The Harvard Crimson: What inspired the focus on Americanism present in much of your work?
Jessica Brandl: I essentially start from what I know, which is this domestic understanding of, “Okay, I live in middle America. What kind of group of middle Americans am I from? Am I upper class? Am I lower class?” I try to find who and what you are also while using where you are. It’s kind of like you’re plotting out a coordinate of when and where you are.
THC: Does the fact that you grew up in the Midwest affect your art in a specific way?
JB: I’m sure that it would be different [if I had grown up somewhere else], but I think that one of the little revealing windows I had was that things are not as they always are where you grow up.… I was born in Texas and had a formative childhood growing up right outside of Austin. So that’s a really metropolitan area that’s got arts culture, all that stuff. [But] my parents didn’t really take us to art museums and that kind of stuff because…it wasn’t associated with their social background of being kind of lower class, kind of working class.
THC: What’s more important to you, that people use your pottery or that they see it?
JB: One thing that is pretty specific to the Midwest is this…“it’s gotta have a function” mentality. That always stuck with me even as I explored drawing, painting, making art with a capital “A”: that its function is itself to be appreciated. [But] I like to revel in the fact that art is also very subjective.… There is a fascinating undeniability when you try to make a cup into art. I can make a drawing, a study, a statement on the exterior. If you hate it, that’s fine—you don’t have to look at it, because it still has a secondary function: that you can pour your coffee into it and drink out of it. Just don’t look at the side that bothers you.
THC: In Rome this summer, you’ll be working with pottery artifacts from Pompeii. What are your thoughts on if someone were to pick up your artwork centuries from now?

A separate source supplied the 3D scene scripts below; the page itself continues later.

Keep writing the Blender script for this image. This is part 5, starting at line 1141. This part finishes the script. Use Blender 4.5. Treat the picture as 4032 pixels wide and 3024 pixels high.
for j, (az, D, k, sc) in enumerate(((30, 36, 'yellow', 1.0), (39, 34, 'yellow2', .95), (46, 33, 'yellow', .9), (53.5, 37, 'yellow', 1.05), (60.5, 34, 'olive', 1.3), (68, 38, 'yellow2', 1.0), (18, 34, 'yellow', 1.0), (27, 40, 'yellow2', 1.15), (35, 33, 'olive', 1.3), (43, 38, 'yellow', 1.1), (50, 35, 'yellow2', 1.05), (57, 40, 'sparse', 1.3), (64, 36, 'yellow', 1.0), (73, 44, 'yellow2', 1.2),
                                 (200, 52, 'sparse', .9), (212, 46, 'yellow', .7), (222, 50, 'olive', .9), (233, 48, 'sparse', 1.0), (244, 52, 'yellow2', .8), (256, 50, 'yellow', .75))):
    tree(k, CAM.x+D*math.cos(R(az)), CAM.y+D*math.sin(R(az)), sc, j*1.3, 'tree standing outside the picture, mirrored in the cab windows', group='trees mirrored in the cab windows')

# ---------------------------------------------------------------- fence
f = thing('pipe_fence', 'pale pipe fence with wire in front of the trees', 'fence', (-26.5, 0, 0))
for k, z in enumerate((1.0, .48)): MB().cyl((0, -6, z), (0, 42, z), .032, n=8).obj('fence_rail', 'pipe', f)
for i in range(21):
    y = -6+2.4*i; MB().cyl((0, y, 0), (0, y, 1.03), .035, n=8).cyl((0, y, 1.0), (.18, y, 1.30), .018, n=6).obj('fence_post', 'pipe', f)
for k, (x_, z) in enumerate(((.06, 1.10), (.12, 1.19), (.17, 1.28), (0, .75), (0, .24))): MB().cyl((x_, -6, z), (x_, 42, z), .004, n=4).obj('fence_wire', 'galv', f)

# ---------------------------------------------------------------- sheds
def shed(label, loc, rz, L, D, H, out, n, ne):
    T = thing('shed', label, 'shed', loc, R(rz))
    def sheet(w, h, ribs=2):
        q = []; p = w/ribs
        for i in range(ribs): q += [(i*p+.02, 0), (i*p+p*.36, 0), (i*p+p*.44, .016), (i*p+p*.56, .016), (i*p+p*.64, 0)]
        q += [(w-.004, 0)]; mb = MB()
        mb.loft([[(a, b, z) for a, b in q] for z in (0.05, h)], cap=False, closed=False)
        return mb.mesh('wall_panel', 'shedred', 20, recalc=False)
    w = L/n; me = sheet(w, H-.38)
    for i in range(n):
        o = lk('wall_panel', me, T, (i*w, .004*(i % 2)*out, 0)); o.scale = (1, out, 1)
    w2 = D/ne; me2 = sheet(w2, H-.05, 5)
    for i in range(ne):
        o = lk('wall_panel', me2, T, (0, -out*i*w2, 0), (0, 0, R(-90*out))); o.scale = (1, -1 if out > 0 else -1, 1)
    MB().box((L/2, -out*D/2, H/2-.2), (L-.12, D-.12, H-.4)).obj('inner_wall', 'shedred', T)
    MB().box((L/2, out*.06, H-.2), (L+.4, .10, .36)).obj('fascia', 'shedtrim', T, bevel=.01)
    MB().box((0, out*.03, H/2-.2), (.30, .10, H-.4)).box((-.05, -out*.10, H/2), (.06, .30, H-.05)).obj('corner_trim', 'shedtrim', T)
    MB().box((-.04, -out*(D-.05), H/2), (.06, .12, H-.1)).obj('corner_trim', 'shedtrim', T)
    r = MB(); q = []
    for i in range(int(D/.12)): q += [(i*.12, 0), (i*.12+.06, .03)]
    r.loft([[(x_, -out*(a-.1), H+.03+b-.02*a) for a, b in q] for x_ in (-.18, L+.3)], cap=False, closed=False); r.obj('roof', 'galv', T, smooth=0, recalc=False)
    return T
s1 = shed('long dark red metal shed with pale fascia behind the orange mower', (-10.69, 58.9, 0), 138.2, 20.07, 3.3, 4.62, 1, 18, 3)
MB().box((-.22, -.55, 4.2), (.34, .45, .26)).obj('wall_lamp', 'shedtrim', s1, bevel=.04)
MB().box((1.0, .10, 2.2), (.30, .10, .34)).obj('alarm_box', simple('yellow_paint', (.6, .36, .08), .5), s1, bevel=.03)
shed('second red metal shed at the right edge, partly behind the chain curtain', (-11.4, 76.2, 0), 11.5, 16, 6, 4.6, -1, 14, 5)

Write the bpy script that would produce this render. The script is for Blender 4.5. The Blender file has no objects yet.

JB: It would be an exceptional thing. Any time any artist makes an object, they are setting it in a motion that outside of their studio they don’t necessarily have control over anymore.… It really does have its own life. And it has meaning, especially if it’s an ambiguous representation, that may not be communicated as you initially did but [it’s] still no less beautiful.… With the artifacts that you see, a lot of those objects were not intended to last forever. They got lucky; they got the object antiquity lottery.… I’m working in that same vein of solid permanence.… My objects could hit the lottery. They could be reconstructed, remanipulated.
THC: How has your time at Harvard impacted you?
JB: I wanted to come to Harvard because [I was] looking for ways and systems of talking about my work.… What’s the big picture? What’s the system that drives this all? How can I talk about this inner relationship between reading objects as reflecting their history and culture and my role as an organism in that culture? My high school was so conservative that I don’t think I ever had evolution taught…I began to explore that and I found that a lot of the writers about the subject were from Harvard. I was…operating like this do-it-yourself anthropologist. Coming to Harvard was secretly indulging the fact that a lot of my new heroes [gave] me a better angle on…the way the world works.